Vicdanda aşırılık insanı neye sürükler, ne zararı olur?
Şeytanın insanları kandırdığı en etkili oyunlarından biri de sinsice masum bir sebebin ardına gizlenmiş olmasıdır. Örneğin her “Allah” diyenin doğru söylediği ve onun izinden gitme dürtüsü vicdanın hükmüdür. Bir yanılgıya mı yoksa doğru yola mı gittiğini umursamaz vicdan. Oysa vicdanımızdan gelen her çağrıya uyarsak, Allah’ın yasakladığı savurganlıktan nasıl korunuruz? Verdiğimiz şeylerin kaynağını düşünmeden, hesabını yapmadan, nasıl adil oluruz? Düşmanlara karşı kendimizi nasıl koruruz? Savunmasız kalabiliriz. Hatta bir olay karşısında safça hayatımızı -aslında iyi sandığımız- bir hiç uğruna ortaya koyabiliriz. Farkında olmadan vicdanımızın masallarıyla ziyan olur, israf olur gideriz. Gördüğünüz gibi iyi olarak nitelediğimiz “vicdan” da şeytanın “nefis”ten farklı ve dolaylı olarak kullandığı bir araç haline gelebiliyor. Yani vicdan “Allah’ın sesi gibi” olamaz. Çünkü vicdan yanıltabilir, Allah’ın sesi ise asla yanıltmaz. Allah’ın yeryüzündeki sesi sadece Kuran’dır.

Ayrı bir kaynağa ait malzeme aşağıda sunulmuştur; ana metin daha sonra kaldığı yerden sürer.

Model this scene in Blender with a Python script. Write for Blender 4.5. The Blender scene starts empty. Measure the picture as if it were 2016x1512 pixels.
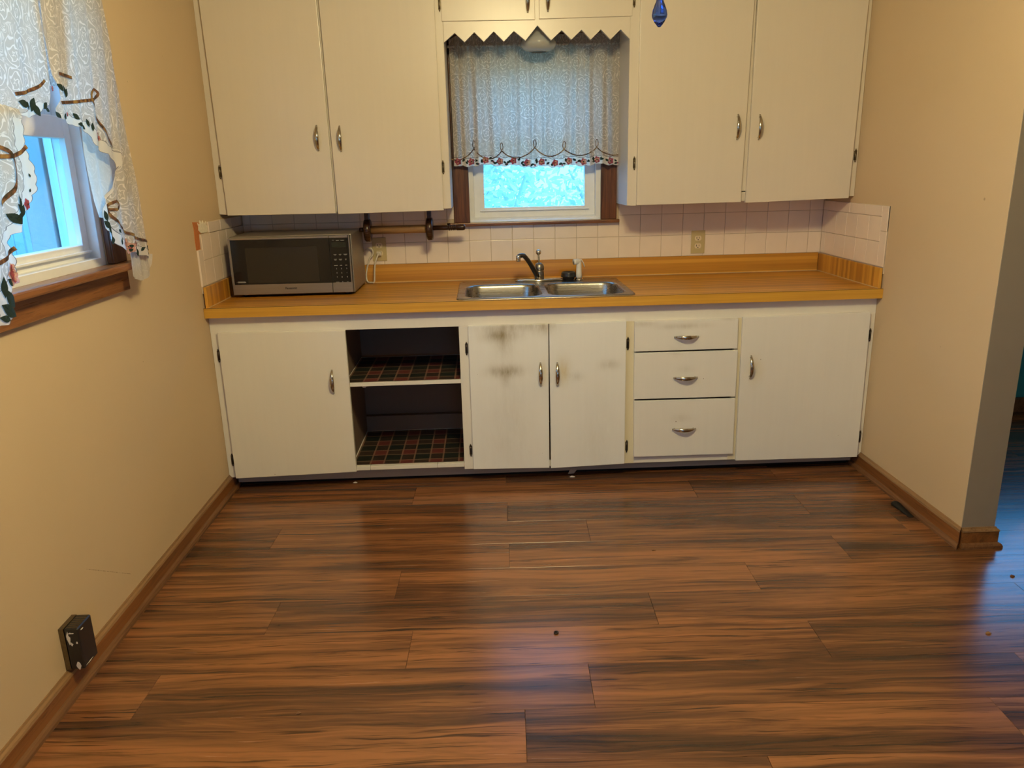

Nefsimiz de vicdanımız gibi güvenli değilse geriye başka neyimiz kalır ki…
Allah’ın en önemli nimetlerinden “akıl”… Kuran, onu “anlayan” bir topluma inmiştir ve “akıl sahipleri”nin bu kitabı idrak edebileceğini sık sık ifade eder. Aksi olsaydı “vicdan sahipleri”nden söz ederdi. Kuran akıl sahiplerini işaret eder sürekli. Bir işi anlayan, düşünen ve yorumlayan akıldır. Nefsimizin bize emrettiği bir yönelimin kötü mü, yoksa iyi mi olduğunu sağlayan şey akıldır. Vicdanımızın bize emrettiği bir yönelimde gerekli hesabı yapan şey akıldır. Ancak akıl da tek başına yetmiyor. Aklın ilgili konuya hakim olabilmesi için gerekli doğru ve temiz bilgiyi edinmiş olması gerekir. O temiz bilgi, Allah’ın sözcüsü “Kuran-ı Kerim”dir. Fakat şeytanın sözcüsü başka diğer her şey olabilir.O halde uyanık olmak gerekir.
Bazen akıl ile vicdan birbirine karıştırılır. Genelde “vicdan kandırılmaz” anlayışı hakimdir. Fakat bu yanlış bir yargıdır. Kandırılamayan şey aslında “akıl”dır. Kandırılabilseydi ona “akıl” demez; “akılsız”, “aptal” veya başka bir şey derdik. Akıl kandırılamaz. Ama “vicdan” ve “nefis” kandırılabilir. Kandırılabilen her şey de şeytanın oyuncağı olabilir. Akıl buna engel olur. Vicdanımızın sesini dinleyeceğimiz zaman akıl süzgecinden geçiririz. Yani gerekli hesaplamaları yapar, ölçer, tartar ve doğru bir karar veririz. Nefsimizin bize emrettiği eğilimi de aynı şekilde aklımızı kullanarak doğru veya yanlış olduğuna karar verir, buna göre hareket ederiz.
Nefis, vicdan ve akıl. Bunların üçü de insanın fıtratını ortaya çıkaran temellerdir. Bunlardan faydalanmayı bilenlere göre önemli birer nimettir. Hiçbiri de şeytanın mülkü değildir. Ona mâl edip teslim edilecek kadar da aciz ve önemsiz değillerdir.
Allah’ın selamı ve bereketi üzerinize olsun!